Google: A Trillion URLs and counting


The Google blog notes how huge the web is now, with Google indexing over a trillion unique URLs.  As they note in the article the actual number of indexable URLs is, in one sense, infinite.    For example calendar pages will automatically appear as you scroll through many applications, continuing through the years until..the singularity and beyond.     Of course Google does not index many of these “empty” URLs or even a lot of junk or redundant content, so the true number of real, unique URLs is actually well above a Trillion.

I think a fun question is this:   What will the information landscape look like in, say, 20 years when we should have the ability to pour *everything* from the past and the present online?     Questions might take a different form if we had access to every reference on a topic that has ever been produced.    Algorithms will be used to sort through the oceans of content much as Google does now, but with far more precision and better comprehension of the whole mess.

Berners-Lee: More study of WWW needed


Tim Berners-Lee, the closest thing we have to an “inventor” of the web as we know it today, is calling for more integrated, broad studies of the internet rather than the mostly piecemeal academic work being done now.     He’s right.   The internet is arguablly the most profound change in human communication in history, and it’s just getting started.    As social networking explodes into the dominant socializing mechanism for humans we are experiencing many new opportunities and many challenges, especially as the online environments create new relationships between people, generations, and cultures.

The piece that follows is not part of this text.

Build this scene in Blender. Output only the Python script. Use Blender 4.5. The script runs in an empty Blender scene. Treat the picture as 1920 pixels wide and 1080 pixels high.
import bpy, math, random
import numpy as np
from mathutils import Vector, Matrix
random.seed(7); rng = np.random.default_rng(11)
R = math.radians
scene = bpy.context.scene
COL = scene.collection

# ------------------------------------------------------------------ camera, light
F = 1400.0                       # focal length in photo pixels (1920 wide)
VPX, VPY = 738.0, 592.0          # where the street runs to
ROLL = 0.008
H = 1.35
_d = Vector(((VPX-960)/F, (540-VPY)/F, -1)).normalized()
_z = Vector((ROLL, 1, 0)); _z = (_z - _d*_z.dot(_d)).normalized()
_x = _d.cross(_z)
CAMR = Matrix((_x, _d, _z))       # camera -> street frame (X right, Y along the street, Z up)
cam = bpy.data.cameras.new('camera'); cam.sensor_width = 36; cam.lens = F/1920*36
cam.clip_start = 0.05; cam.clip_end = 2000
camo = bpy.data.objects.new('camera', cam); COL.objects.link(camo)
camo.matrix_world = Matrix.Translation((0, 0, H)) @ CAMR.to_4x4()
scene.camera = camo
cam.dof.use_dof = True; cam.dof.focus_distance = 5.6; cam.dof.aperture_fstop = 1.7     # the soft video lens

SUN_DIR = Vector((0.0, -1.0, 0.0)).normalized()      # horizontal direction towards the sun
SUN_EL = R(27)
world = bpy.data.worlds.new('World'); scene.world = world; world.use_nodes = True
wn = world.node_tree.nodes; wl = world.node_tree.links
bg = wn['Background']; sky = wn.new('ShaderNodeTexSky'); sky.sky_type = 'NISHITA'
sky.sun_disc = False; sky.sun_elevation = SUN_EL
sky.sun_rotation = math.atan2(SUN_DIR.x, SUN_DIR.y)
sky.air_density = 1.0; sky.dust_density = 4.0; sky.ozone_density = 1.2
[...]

Universities would be well advised to heed this call from Berners-Lee and offer more “web centric” courses, but more importantly academics should be spending a lot more time studying the complex, changing structure of the web.  The technical aspects of the internet are fairly well studied in commercial circles.   The sociological side is  poorly/rarely studied in academia and the commercial sector is still struggling to understand the implications of the massive shift of human activity online.